The Missing Middle – The Painful-Discretionary

So, you’ve identified your non-discretionary items and your obvious-discretionary items. This means you’re done, right?

Odds are at least 50% of your expenses don’t fit cleanly into either category. This middle category is where prioritization is critical.

For your household expenses, this middle category contains your cell phone and internet service.

You may feel that these are non-discretionary because you use them all the time and they (usually) enhance your quality of life. But they aren’t required. If you’ve ever been to a remote location on vacation, you likely didn’t have internet or cell service and still had a safe place to live and sleep (and perhaps the experience was even better because you didn’t have these services we assume must always be always there).

This is the category that is painful to put things into. This is the category where that single-file 1-50 prioritization process is hard, but very effective.

In this category are things that feel mandatory but are truly discretionary. If you have a risk or audit item, it might fall within this category. What determines whether it is non-discretionary is the consequences of de-prioritizing the work.

If you choose not to act on an identified risk or audit item, what is the consequence? If your business will shut down, then that is non-discretionary. If your business won’t shut down, then this item isn’t truly mandatory. Maybe you show up with a red status on some report. Maybe you end up on the front page of the newspaper. Maybe you disappoint some stakeholders. Maybe there is a monetary penalty.

And maybe each of those consequences are less expensive to you than fixing the problem. If that is the case, then this item is like your internet or cell service.

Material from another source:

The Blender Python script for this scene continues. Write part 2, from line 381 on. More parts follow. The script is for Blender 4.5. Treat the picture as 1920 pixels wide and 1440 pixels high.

Something you really feel you need, but if you had to, you could cut.

This is the most difficult category to fill. This is where all your growth opportunities live. This is where innovation lives. This is where process improvement lives. None of these will be easy to put into this category, but they must be. Because once they are in this middle bucket, then you can prioritize them.

You can have very healthy discussions and debates on whether in this moment growth is more important than improving customer satisfaction. Or whether increasing quality and efficiency through automation is more important than doing work for a marquee customer that could drive additional visibility to your business.

These are interesting prioritization discussions. These are necessary prioritization discussions. And these prioritization discussions will ensure that your business is working on the right things and headed the right direction.

Conclusion

If it feels silly to try to rank every responsibility, piece of work, or initiative from 1-50 in order of importance, that’s because it is.

It doesn’t benefit you to debate whether you should pay your power bill or your water bill this month. Both are mandatory.

Move past the non-discretionary items and push deep into that middle category of painful-discretionary. Identify all those things you really, really want to do to advance the needs of your business. Put them in order from 1-50 and ensure that the top priorities get the attention they deserve.

It won’t be easy. It won’t be comfortable, but it is critical.

PS

And once you’ve decided your top priority, then I recommend you perform an ‘ABC’ prioritization for all the work within that top item. You will find 3 very similar categories of work inside each item. Not every part of your top priority is non-discretionary within that top priority. Many times the things that get people excited about a priority are really in the Netflix/want-to-do bucket, not the Power/must-do bucket. You have to ensure that you’re spending your time on the most important parts of the priority, rather than the most flashy or most interesting.